Depuis l’été, la Tunisie semblait un bateau ivre : insécurité, hausse des prix, lenteurs du développement économique dans les régions défavorisées, progression des groupes jihadistes, débats régressifs sur la liberté d’expression ou le statut des femmes. Pour preuve les émeutes sociales, comme à Siliana au mois de novembre, et une polarisation politique de plus en plus haineuse… Rien ne semblait pouvoir arrêter cette glissade, alors que pas un seul article de la Constitution n’a encore été voté. L’onde de choc de la mort de Chokri Belaïd dans un pays aussi vulnérable, alors que de l’avis même du ministre des Affaires sociales, Khalil Ezzaouia, « le gouvernement était dissous de facto depuis mardi soir » (la veille de l’assassinat), a fait craindre le pire : un vide de pouvoir, un déchaînement de violence, un échec définitif de la transition scellé par un coup d’État militaire. Béji Caid Essebsi, le leader octogénaire du nouveau parti d’opposition Nidaa Tounes (l’appel de Tunisie), s’était engouffré dès mercredi soir dans la brèche, suggérant que « l’Assemblée constituante [soit] dissoute car elle est responsable en partie de l’atmosphère étouffante dans laquelle nous vivons actuellement ». L’ancien Premier ministre de la transition (de mars à novembre 2011) n’a pas été suivi par les partis de gauche, qui ont dénoncé une surenchère. Au-delà des multiples réactions politiques, la mort de Chokri Belaïd a suscité une émotion énorme dans l’opposition. Sa dépouille a été accompagnée à travers la banlieue sud, sur les hauteurs du cimetière du Jellaz, par un cortège de dizaines de milliers de personnes partagées entre la colère et la peur d’une apocalypse politique.

Hamadi Jebali a néanmoins provoqué l’électrochoc permettant d’entrevoir une sortie de crise. Il a réitéré le soir du meurtre sa proposition d’un gouvernement de technocrates, sans passer par son parti. Une initiative très mal vécue au sein d’Ennahda. « Le pays est dans une situation qui exige une volonté politique pour rompre avec l’ancienne dictature, explique une députée islamiste, Amal Azzouz. Nous n’avons aucune garantie qu’un gouvernement de technocrates ne permettra pas aux cadres de l’ancien régime de revenir. » Le risque pour le parti est ni plus ni moins d’être évincé du pouvoir de la main même de son secrétaire général. Ennahda continuait en début de semaine à explorer la possibilité d’une coalition élargie pour soutenir un gouvernement politique. Dans l’entourage du Premier ministre, on ne fait plus mystère des griefs à l’encontre des instances du parti et de son président, Rached Ghannouchi, auquel il est reproché d’avoir envenimé le climat politique par des déclarations agressives, et ainsi compliqué le travail du gouvernement.

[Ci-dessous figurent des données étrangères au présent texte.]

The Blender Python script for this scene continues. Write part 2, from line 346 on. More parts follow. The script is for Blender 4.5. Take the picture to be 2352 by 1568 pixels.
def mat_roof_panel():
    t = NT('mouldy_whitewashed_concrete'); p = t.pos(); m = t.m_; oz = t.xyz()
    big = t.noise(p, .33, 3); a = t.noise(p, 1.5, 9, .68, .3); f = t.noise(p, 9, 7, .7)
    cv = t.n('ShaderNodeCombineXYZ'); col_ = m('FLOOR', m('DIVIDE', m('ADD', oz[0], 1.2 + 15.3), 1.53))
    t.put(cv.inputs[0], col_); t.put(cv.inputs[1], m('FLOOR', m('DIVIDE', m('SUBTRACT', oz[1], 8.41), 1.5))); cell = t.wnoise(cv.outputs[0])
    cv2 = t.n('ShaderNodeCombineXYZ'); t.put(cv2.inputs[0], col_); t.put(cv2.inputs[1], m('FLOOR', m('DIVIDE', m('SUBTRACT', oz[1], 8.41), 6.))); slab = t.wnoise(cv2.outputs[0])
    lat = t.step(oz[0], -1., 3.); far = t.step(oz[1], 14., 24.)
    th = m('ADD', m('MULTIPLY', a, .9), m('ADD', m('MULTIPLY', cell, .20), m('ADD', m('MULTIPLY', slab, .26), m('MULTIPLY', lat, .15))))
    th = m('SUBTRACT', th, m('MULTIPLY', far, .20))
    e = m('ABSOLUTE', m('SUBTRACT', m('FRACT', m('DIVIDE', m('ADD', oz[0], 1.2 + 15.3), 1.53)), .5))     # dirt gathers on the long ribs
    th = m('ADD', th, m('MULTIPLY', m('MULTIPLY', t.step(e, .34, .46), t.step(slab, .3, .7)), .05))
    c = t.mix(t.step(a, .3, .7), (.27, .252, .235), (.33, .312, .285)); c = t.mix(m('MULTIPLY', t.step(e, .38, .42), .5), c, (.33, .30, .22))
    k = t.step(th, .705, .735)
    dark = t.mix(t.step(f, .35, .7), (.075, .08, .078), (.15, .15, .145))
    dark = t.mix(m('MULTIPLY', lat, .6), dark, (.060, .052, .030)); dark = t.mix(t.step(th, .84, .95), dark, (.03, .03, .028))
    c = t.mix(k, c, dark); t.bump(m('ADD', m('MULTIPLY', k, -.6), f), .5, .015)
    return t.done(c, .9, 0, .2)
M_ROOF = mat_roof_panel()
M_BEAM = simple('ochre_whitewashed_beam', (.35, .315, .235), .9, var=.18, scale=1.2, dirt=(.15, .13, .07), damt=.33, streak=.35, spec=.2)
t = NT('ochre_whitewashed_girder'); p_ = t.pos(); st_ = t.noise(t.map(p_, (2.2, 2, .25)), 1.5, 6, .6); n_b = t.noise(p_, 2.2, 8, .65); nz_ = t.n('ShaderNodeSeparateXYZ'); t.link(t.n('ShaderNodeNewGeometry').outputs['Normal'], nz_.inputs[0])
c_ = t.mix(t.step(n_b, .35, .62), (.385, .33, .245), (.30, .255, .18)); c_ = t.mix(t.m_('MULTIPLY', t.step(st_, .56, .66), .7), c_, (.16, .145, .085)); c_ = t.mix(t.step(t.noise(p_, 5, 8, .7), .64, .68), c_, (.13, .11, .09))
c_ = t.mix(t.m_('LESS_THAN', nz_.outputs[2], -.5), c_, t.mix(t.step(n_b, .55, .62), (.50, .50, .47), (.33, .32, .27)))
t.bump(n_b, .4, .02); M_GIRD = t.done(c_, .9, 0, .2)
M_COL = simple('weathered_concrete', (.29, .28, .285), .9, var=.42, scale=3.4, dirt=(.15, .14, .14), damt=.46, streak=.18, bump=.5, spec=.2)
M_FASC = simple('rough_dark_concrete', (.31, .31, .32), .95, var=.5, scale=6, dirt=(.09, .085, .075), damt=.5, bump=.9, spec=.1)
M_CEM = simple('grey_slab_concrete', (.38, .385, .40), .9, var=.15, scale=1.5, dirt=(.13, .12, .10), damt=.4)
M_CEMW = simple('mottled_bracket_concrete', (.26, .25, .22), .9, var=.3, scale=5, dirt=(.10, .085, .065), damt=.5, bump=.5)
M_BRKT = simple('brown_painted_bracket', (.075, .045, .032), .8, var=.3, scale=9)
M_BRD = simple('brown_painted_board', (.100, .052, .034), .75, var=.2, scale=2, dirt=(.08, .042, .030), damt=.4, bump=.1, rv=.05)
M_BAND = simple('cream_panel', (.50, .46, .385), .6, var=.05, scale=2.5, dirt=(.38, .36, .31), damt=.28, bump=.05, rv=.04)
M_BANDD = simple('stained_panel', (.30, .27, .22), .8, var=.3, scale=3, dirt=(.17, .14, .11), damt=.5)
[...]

La division d’Ennahda apparaît pour la première fois au grand jour. Le bureau exécutif et le groupe parlementaire se sont prononcés contre la proposition de Hamadi Jebali, soutenue en revanche par l’opposition. Le CPR (le parti dont est issu le président de la République, Moncef Marzouki) s’est dit hostile à un gouvernement de technocrates, tandis qu’Ettakatol (centre gauche) s’est prononcé, lui, en faveur de cette proposition. Peu à peu, les efforts pour élaborer une formule de majorité plus consensuelle et un gouvernement plus efficace, concentré sur la préparation des élections, semblent converger. Non seulement la formule de la troïka (la coalition gouvernementale) a vécu, mais ce bouleversement politique met un terme à la période durant laquelle Ennahda a cru pouvoir utiliser sa victoire électorale pour prendre le contrôle de l’État. Reste à savoir comment les plus intransigeants de la base du parti et les groupes salafistes vont réagir à cette évolution.